3D scene scripts

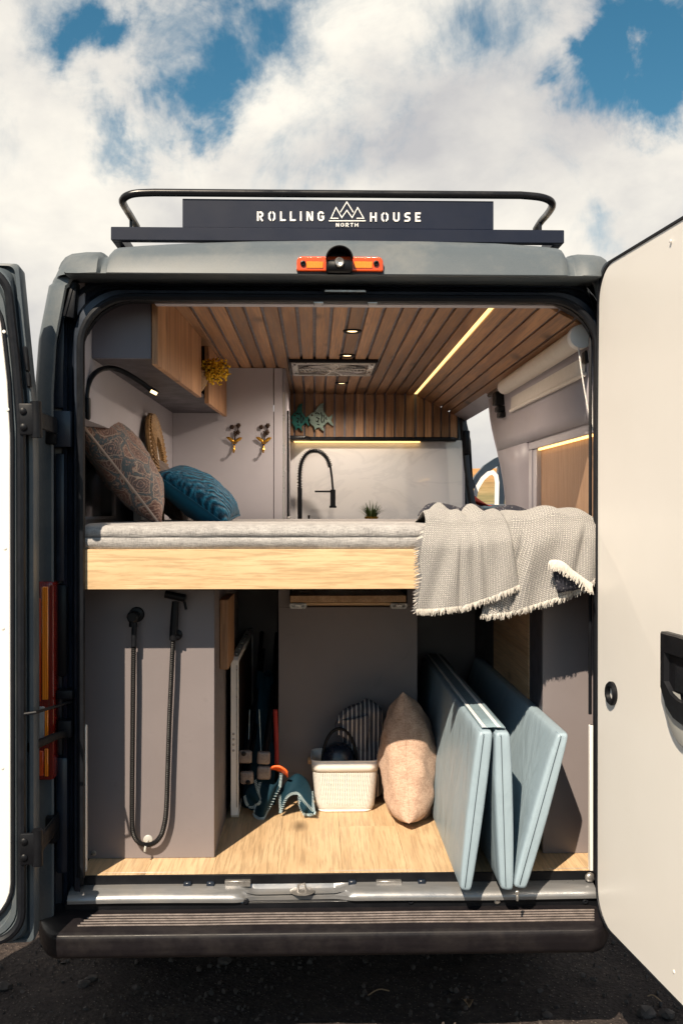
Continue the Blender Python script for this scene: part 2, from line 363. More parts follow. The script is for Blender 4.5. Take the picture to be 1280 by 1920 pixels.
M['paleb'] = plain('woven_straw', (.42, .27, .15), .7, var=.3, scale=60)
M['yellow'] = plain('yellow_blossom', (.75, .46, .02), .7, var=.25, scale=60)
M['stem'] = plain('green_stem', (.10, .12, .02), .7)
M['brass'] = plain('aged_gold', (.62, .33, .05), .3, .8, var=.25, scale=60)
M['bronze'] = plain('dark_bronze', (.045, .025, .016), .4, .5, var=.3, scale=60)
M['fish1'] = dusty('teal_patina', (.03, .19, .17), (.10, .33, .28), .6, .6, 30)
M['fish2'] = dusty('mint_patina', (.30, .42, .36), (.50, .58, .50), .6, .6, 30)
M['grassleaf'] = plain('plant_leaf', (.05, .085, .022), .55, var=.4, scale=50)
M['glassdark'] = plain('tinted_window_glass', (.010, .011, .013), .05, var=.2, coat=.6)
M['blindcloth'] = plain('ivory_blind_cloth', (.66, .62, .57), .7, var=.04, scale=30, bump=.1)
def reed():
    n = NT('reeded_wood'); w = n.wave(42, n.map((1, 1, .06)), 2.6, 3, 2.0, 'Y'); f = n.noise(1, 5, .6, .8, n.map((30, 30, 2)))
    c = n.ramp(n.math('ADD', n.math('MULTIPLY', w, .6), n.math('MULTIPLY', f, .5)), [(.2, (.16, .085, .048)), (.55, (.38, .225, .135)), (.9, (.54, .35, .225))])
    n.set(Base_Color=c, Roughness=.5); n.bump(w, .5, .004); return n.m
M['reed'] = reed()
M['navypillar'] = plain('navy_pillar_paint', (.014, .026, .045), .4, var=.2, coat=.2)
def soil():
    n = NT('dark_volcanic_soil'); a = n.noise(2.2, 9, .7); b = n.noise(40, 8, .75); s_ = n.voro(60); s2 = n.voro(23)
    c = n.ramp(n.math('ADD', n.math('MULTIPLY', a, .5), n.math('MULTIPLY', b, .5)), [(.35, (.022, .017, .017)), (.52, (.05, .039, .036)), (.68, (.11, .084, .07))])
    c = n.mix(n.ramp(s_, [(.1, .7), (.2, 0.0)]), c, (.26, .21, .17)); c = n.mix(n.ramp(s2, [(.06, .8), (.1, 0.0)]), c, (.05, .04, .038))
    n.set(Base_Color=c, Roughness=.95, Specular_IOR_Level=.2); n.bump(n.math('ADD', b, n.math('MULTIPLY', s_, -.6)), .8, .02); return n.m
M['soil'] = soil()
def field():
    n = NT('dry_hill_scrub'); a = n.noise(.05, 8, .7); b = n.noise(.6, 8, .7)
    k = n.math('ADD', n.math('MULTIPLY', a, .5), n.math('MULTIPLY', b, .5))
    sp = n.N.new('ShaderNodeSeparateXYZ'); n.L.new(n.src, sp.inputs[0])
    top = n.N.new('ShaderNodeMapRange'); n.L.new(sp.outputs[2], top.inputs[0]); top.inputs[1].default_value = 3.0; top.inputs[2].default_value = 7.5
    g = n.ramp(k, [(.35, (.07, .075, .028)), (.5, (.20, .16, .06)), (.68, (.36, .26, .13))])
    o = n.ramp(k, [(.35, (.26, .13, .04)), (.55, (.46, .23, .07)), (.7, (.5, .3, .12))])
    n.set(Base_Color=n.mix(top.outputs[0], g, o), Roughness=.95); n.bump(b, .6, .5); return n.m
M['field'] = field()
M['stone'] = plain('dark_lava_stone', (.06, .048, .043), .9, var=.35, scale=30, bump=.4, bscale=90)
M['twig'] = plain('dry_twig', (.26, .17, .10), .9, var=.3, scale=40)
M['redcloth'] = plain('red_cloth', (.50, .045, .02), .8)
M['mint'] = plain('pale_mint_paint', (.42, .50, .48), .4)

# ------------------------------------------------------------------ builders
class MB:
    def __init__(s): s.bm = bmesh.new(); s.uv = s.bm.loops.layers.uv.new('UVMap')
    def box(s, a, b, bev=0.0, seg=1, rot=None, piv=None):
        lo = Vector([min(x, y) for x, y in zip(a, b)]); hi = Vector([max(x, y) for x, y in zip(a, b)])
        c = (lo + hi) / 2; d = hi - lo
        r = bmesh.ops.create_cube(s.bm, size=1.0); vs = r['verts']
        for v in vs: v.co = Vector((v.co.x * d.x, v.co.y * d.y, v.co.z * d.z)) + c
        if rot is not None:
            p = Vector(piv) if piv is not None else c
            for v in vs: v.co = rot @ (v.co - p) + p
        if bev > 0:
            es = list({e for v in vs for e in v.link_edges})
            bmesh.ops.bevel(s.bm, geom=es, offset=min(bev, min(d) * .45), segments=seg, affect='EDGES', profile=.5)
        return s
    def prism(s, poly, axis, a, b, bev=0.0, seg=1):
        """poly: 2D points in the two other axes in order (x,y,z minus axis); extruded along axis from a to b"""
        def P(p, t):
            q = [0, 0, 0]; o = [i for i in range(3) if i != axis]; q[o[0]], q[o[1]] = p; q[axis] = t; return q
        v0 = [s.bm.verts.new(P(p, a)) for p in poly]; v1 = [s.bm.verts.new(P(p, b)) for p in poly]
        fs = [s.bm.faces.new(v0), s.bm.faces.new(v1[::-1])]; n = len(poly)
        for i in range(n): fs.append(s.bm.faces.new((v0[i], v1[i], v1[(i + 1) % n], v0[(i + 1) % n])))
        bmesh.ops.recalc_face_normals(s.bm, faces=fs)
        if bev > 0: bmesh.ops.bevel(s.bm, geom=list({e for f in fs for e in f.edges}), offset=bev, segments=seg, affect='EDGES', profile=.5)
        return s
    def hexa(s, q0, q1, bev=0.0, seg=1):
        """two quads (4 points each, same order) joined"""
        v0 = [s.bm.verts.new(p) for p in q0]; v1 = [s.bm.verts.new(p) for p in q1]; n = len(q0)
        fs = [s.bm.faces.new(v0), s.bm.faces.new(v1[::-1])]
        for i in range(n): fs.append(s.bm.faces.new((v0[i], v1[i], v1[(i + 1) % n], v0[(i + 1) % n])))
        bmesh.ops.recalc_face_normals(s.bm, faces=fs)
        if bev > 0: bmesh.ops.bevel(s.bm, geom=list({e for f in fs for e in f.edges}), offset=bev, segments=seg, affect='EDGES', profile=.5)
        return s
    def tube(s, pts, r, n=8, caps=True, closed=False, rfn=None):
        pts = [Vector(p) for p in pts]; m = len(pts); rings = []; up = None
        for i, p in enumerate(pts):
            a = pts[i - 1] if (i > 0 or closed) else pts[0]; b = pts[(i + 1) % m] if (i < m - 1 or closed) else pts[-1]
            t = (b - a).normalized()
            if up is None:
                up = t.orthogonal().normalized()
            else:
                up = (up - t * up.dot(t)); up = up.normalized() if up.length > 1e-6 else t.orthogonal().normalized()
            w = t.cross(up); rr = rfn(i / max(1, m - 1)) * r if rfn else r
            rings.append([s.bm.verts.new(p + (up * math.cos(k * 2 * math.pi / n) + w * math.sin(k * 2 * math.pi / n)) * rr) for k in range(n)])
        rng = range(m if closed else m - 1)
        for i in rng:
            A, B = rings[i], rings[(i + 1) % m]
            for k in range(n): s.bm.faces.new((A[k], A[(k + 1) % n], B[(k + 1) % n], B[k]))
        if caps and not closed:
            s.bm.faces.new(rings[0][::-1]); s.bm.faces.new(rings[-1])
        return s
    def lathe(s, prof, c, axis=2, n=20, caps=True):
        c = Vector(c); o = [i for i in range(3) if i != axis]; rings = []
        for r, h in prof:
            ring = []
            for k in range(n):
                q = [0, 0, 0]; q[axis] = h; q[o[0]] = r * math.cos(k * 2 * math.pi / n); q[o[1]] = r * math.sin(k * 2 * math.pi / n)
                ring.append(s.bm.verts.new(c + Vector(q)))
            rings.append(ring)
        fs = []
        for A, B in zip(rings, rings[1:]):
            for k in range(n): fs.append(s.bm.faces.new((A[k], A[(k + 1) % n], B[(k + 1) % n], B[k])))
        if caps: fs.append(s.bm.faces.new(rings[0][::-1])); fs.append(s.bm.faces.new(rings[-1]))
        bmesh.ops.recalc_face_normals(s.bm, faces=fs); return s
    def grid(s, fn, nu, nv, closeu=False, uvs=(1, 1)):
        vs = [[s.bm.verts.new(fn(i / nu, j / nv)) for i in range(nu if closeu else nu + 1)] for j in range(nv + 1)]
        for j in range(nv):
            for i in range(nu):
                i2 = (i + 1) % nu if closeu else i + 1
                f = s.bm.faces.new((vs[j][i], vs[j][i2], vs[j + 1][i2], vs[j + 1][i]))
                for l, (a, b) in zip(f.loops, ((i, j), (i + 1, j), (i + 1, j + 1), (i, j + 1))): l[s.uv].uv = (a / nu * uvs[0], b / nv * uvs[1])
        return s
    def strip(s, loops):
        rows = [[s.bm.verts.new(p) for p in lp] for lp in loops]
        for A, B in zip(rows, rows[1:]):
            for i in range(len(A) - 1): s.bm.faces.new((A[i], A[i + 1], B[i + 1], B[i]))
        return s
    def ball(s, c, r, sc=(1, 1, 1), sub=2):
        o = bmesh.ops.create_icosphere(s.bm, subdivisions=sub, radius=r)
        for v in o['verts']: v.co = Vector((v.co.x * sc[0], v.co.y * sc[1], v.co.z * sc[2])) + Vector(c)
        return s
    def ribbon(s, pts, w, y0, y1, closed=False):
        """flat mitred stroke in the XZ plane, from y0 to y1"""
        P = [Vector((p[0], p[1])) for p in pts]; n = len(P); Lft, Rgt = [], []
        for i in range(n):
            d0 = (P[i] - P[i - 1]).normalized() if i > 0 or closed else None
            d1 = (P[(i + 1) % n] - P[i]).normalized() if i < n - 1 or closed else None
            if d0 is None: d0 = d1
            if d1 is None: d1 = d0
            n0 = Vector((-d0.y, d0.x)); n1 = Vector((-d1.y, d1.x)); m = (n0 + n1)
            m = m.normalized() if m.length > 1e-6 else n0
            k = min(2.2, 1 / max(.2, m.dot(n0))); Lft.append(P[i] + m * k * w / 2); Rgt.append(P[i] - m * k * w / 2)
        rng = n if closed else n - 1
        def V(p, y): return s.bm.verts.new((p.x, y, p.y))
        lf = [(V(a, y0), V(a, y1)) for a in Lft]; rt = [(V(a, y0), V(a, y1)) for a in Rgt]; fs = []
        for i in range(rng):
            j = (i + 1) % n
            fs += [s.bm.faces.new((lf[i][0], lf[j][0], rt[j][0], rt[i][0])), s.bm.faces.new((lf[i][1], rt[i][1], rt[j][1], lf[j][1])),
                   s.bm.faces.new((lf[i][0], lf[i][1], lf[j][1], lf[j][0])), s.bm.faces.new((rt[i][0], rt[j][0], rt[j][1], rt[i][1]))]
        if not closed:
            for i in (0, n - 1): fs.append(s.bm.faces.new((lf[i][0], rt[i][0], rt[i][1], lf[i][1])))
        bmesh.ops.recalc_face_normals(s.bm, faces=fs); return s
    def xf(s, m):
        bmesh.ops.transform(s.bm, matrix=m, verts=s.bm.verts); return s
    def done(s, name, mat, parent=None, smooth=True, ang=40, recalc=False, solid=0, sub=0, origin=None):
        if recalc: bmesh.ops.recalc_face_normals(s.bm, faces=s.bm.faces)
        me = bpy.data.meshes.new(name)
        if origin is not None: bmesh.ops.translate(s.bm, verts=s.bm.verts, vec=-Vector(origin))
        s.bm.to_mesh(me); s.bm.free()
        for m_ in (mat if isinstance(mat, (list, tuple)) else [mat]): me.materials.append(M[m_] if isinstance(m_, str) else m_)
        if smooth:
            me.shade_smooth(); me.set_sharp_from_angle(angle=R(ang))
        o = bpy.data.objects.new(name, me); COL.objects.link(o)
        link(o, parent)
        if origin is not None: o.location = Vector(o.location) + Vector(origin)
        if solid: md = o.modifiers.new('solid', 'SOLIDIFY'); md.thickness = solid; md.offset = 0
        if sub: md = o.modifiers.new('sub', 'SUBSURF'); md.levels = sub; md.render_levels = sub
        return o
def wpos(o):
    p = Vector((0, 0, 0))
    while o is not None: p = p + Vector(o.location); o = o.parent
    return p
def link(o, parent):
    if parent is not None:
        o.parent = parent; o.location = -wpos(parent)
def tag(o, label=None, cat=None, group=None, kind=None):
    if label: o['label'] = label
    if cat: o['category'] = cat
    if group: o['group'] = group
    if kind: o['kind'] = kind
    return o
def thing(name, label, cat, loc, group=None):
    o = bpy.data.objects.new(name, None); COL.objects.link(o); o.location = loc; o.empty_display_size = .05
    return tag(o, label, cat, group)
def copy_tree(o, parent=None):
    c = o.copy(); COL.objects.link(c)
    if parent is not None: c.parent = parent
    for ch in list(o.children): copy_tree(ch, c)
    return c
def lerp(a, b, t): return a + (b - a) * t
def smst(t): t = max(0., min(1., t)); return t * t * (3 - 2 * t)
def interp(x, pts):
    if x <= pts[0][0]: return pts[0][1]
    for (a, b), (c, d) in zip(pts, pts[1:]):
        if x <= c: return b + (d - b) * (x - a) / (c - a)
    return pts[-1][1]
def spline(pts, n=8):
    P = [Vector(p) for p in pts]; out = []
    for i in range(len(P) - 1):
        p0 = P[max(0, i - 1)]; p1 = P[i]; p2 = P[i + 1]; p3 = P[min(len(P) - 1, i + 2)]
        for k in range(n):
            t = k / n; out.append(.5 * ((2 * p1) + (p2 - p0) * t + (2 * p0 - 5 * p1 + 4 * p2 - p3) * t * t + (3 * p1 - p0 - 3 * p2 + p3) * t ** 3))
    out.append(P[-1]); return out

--

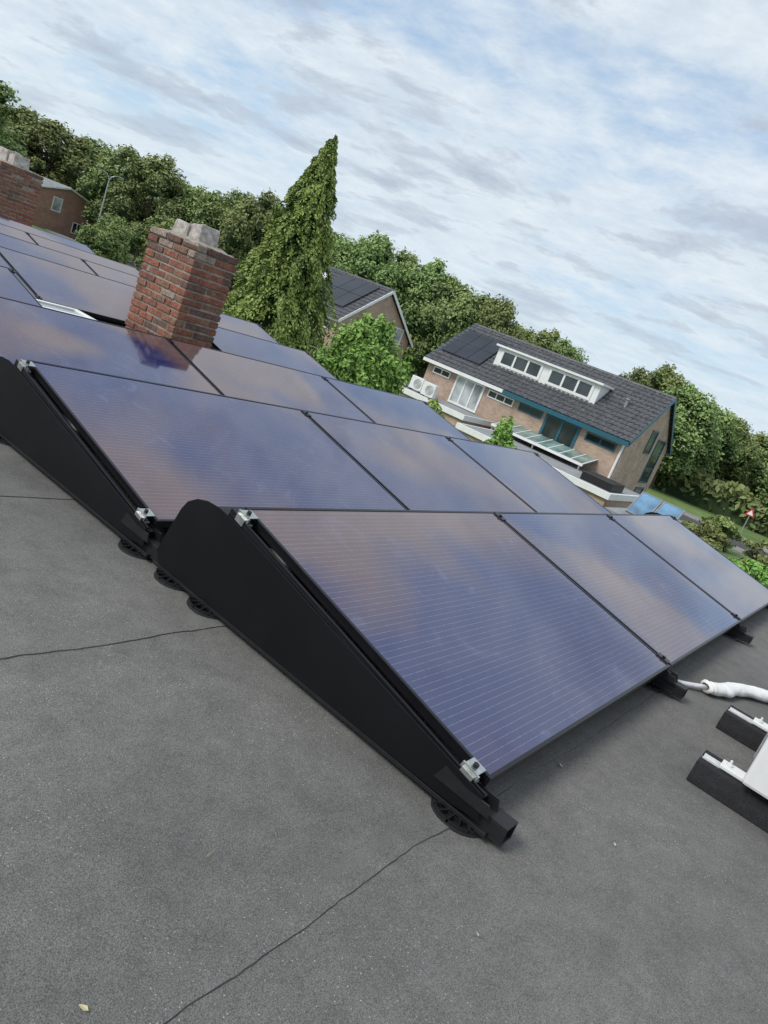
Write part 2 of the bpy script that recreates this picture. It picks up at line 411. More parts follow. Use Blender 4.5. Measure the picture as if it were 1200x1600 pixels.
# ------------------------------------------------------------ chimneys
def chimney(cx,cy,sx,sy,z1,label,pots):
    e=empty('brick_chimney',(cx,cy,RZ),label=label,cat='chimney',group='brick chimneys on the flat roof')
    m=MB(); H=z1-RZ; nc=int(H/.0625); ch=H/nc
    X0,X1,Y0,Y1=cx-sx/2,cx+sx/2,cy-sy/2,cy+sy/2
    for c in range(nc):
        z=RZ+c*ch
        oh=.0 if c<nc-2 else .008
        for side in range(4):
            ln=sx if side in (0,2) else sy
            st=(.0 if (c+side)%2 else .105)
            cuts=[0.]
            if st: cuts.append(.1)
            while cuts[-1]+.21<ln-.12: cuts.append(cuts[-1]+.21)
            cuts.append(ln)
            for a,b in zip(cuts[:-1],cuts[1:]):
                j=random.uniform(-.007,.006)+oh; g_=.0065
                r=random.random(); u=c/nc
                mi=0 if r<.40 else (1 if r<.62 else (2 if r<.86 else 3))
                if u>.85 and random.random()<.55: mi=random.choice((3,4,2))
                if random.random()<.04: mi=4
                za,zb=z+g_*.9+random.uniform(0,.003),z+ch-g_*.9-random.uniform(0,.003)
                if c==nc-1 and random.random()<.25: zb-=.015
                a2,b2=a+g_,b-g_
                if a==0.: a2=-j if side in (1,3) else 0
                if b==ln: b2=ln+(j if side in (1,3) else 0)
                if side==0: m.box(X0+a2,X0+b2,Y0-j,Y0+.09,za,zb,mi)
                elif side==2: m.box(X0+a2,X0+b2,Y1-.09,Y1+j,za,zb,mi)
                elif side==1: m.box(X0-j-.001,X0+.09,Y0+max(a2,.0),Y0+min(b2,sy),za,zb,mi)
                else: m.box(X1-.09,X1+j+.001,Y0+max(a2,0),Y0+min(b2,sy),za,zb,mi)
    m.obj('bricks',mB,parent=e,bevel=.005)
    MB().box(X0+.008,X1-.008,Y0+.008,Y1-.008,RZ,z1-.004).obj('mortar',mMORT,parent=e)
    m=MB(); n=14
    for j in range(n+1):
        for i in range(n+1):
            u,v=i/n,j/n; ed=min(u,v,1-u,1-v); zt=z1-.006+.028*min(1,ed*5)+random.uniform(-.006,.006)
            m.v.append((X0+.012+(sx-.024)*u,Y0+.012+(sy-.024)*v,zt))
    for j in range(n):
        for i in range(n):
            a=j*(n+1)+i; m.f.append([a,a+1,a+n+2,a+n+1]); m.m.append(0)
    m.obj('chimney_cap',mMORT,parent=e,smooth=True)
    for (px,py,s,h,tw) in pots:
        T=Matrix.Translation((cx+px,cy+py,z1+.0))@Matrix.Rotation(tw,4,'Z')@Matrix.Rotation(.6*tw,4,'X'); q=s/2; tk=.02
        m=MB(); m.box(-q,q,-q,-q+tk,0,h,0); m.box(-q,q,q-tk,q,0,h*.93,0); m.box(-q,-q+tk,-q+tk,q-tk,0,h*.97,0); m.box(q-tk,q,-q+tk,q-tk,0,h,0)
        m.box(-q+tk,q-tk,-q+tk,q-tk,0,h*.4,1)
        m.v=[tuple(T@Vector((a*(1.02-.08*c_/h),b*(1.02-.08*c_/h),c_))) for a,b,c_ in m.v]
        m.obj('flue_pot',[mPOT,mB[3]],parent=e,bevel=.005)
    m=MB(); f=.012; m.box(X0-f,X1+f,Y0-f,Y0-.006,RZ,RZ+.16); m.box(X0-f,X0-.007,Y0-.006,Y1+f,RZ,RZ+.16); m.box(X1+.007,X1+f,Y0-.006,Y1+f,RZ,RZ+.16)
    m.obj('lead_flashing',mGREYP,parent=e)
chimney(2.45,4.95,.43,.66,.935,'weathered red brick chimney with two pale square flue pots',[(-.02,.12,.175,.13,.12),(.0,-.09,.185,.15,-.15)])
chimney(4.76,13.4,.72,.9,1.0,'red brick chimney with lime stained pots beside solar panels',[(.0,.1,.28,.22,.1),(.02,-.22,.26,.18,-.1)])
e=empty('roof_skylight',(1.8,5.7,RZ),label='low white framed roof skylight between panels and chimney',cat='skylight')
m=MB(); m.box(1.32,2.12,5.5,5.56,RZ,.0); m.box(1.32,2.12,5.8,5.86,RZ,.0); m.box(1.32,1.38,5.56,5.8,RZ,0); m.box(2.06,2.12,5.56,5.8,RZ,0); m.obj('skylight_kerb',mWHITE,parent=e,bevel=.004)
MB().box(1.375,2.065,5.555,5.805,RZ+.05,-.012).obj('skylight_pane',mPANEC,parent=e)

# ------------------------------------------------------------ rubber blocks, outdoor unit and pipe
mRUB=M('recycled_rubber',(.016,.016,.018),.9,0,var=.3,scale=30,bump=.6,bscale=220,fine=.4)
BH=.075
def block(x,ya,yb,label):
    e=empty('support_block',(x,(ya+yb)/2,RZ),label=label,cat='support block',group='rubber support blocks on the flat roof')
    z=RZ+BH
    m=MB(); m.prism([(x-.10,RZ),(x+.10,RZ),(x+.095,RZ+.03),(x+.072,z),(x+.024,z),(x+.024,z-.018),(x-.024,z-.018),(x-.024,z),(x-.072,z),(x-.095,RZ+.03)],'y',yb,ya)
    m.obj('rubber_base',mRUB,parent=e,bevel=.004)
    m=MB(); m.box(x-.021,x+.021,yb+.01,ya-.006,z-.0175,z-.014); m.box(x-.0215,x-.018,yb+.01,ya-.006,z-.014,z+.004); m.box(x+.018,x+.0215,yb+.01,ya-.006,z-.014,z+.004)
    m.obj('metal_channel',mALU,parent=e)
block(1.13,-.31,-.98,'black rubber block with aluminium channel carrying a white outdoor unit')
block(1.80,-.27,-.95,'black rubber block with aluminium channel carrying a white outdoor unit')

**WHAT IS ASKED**
From the data above, gather every line that includes the word "More".

**PROBLEM SOLUTION**
Continue the Blender Python script for this scene: part 2, from line 363. More parts follow. The script is for Blender 4.5. Take the picture to be 1280 by 1920 pixels.
Write part 2 of the bpy script that recreates this picture. It picks up at line 411. More parts follow. Use Blender 4.5. Measure the picture as if it were 1200x1600 pixels.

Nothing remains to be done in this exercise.